#### Task objective
Print each line exactly as it is given.

#### Records for the task
_ _ _ _
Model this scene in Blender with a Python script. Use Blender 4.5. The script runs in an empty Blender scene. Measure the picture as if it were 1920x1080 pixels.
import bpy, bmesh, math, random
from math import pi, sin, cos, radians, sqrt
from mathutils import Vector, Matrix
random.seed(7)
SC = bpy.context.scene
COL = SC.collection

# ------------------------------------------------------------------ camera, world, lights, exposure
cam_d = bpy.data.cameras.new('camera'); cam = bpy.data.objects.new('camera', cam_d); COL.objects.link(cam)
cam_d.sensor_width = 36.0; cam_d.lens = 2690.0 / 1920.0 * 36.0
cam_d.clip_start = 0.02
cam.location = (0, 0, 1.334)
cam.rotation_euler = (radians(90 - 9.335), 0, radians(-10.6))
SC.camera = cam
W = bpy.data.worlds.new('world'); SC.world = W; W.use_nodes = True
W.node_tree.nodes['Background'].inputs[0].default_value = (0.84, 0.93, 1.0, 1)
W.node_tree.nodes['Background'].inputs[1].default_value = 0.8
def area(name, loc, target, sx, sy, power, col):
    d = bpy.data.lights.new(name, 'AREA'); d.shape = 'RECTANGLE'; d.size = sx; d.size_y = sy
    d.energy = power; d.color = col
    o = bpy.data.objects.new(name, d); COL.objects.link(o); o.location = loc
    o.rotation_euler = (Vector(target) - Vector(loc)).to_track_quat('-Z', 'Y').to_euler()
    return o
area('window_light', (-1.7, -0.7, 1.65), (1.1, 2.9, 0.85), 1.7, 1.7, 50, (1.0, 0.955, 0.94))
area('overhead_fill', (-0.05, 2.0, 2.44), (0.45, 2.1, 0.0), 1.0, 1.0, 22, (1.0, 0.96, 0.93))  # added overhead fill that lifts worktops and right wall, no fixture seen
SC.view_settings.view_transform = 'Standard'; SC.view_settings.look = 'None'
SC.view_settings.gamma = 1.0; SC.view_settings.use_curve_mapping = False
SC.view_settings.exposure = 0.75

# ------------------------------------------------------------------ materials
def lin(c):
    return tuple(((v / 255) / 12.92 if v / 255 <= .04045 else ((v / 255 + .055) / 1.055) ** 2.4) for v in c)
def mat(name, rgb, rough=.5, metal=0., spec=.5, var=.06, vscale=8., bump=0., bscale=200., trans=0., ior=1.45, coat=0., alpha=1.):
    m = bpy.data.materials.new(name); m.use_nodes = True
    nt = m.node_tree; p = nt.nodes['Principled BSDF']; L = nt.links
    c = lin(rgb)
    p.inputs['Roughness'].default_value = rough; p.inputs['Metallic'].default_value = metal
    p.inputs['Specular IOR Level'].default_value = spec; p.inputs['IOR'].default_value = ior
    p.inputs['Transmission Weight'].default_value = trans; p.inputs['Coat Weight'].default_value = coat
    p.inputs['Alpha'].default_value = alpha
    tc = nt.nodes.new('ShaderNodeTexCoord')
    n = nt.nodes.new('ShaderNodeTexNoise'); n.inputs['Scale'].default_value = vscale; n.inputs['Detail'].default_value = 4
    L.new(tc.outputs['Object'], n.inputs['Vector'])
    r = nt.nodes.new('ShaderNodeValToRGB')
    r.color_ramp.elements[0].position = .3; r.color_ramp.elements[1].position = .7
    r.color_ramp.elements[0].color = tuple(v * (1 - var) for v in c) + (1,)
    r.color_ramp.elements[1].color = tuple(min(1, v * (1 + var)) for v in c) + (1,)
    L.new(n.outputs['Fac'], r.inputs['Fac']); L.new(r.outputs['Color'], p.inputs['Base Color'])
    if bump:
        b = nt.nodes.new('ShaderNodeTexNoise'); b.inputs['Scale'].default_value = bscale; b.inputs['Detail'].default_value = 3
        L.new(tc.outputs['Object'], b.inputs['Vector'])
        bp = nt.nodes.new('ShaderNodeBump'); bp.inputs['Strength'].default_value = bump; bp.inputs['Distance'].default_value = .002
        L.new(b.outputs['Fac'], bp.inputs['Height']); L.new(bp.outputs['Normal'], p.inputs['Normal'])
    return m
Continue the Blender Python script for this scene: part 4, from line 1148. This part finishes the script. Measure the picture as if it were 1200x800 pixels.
_ _ _ _
#### Correct output
Model this scene in Blender with a Python script. Use Blender 4.5. The script runs in an empty Blender scene. Measure the picture as if it were 1920x1080 pixels.
import bpy, bmesh, math, random
from math import pi, sin, cos, radians, sqrt
from mathutils import Vector, Matrix
random.seed(7)
SC = bpy.context.scene
COL = SC.collection

# ------------------------------------------------------------------ camera, world, lights, exposure
cam_d = bpy.data.cameras.new('camera'); cam = bpy.data.objects.new('camera', cam_d); COL.objects.link(cam)
cam_d.sensor_width = 36.0; cam_d.lens = 2690.0 / 1920.0 * 36.0
cam_d.clip_start = 0.02
cam.location = (0, 0, 1.334)
cam.rotation_euler = (radians(90 - 9.335), 0, radians(-10.6))
SC.camera = cam
W = bpy.data.worlds.new('world'); SC.world = W; W.use_nodes = True
W.node_tree.nodes['Background'].inputs[0].default_value = (0.84, 0.93, 1.0, 1)
W.node_tree.nodes['Background'].inputs[1].default_value = 0.8
def area(name, loc, target, sx, sy, power, col):
    d = bpy.data.lights.new(name, 'AREA'); d.shape = 'RECTANGLE'; d.size = sx; d.size_y = sy
    d.energy = power; d.color = col
    o = bpy.data.objects.new(name, d); COL.objects.link(o); o.location = loc
    o.rotation_euler = (Vector(target) - Vector(loc)).to_track_quat('-Z', 'Y').to_euler()
    return o
area('window_light', (-1.7, -0.7, 1.65), (1.1, 2.9, 0.85), 1.7, 1.7, 50, (1.0, 0.955, 0.94))
area('overhead_fill', (-0.05, 2.0, 2.44), (0.45, 2.1, 0.0), 1.0, 1.0, 22, (1.0, 0.96, 0.93))  # added overhead fill that lifts worktops and right wall, no fixture seen
SC.view_settings.view_transform = 'Standard'; SC.view_settings.look = 'None'
SC.view_settings.gamma = 1.0; SC.view_settings.use_curve_mapping = False
SC.view_settings.exposure = 0.75

# ------------------------------------------------------------------ materials
def lin(c):
    return tuple(((v / 255) / 12.92 if v / 255 <= .04045 else ((v / 255 + .055) / 1.055) ** 2.4) for v in c)
def mat(name, rgb, rough=.5, metal=0., spec=.5, var=.06, vscale=8., bump=0., bscale=200., trans=0., ior=1.45, coat=0., alpha=1.):
    m = bpy.data.materials.new(name); m.use_nodes = True
    nt = m.node_tree; p = nt.nodes['Principled BSDF']; L = nt.links
    c = lin(rgb)
    p.inputs['Roughness'].default_value = rough; p.inputs['Metallic'].default_value = metal
    p.inputs['Specular IOR Level'].default_value = spec; p.inputs['IOR'].default_value = ior
    p.inputs['Transmission Weight'].default_value = trans; p.inputs['Coat Weight'].default_value = coat
    p.inputs['Alpha'].default_value = alpha
    tc = nt.nodes.new('ShaderNodeTexCoord')
    n = nt.nodes.new('ShaderNodeTexNoise'); n.inputs['Scale'].default_value = vscale; n.inputs['Detail'].default_value = 4
    L.new(tc.outputs['Object'], n.inputs['Vector'])
    r = nt.nodes.new('ShaderNodeValToRGB')
    r.color_ramp.elements[0].position = .3; r.color_ramp.elements[1].position = .7
    r.color_ramp.elements[0].color = tuple(v * (1 - var) for v in c) + (1,)
    r.color_ramp.elements[1].color = tuple(min(1, v * (1 + var)) for v in c) + (1,)
    L.new(n.outputs['Fac'], r.inputs['Fac']); L.new(r.outputs['Color'], p.inputs['Base Color'])
    if bump:
        b = nt.nodes.new('ShaderNodeTexNoise'); b.inputs['Scale'].default_value = bscale; b.inputs['Detail'].default_value = 3
        L.new(tc.outputs['Object'], b.inputs['Vector'])
        bp = nt.nodes.new('ShaderNodeBump'); bp.inputs['Strength'].default_value = bump; bp.inputs['Distance'].default_value = .002
        L.new(b.outputs['Fac'], bp.inputs['Height']); L.new(bp.outputs['Normal'], p.inputs['Normal'])
    return m
Continue the Blender Python script for this scene: part 4, from line 1148. This part finishes the script. Measure the picture as if it were 1200x800 pixels.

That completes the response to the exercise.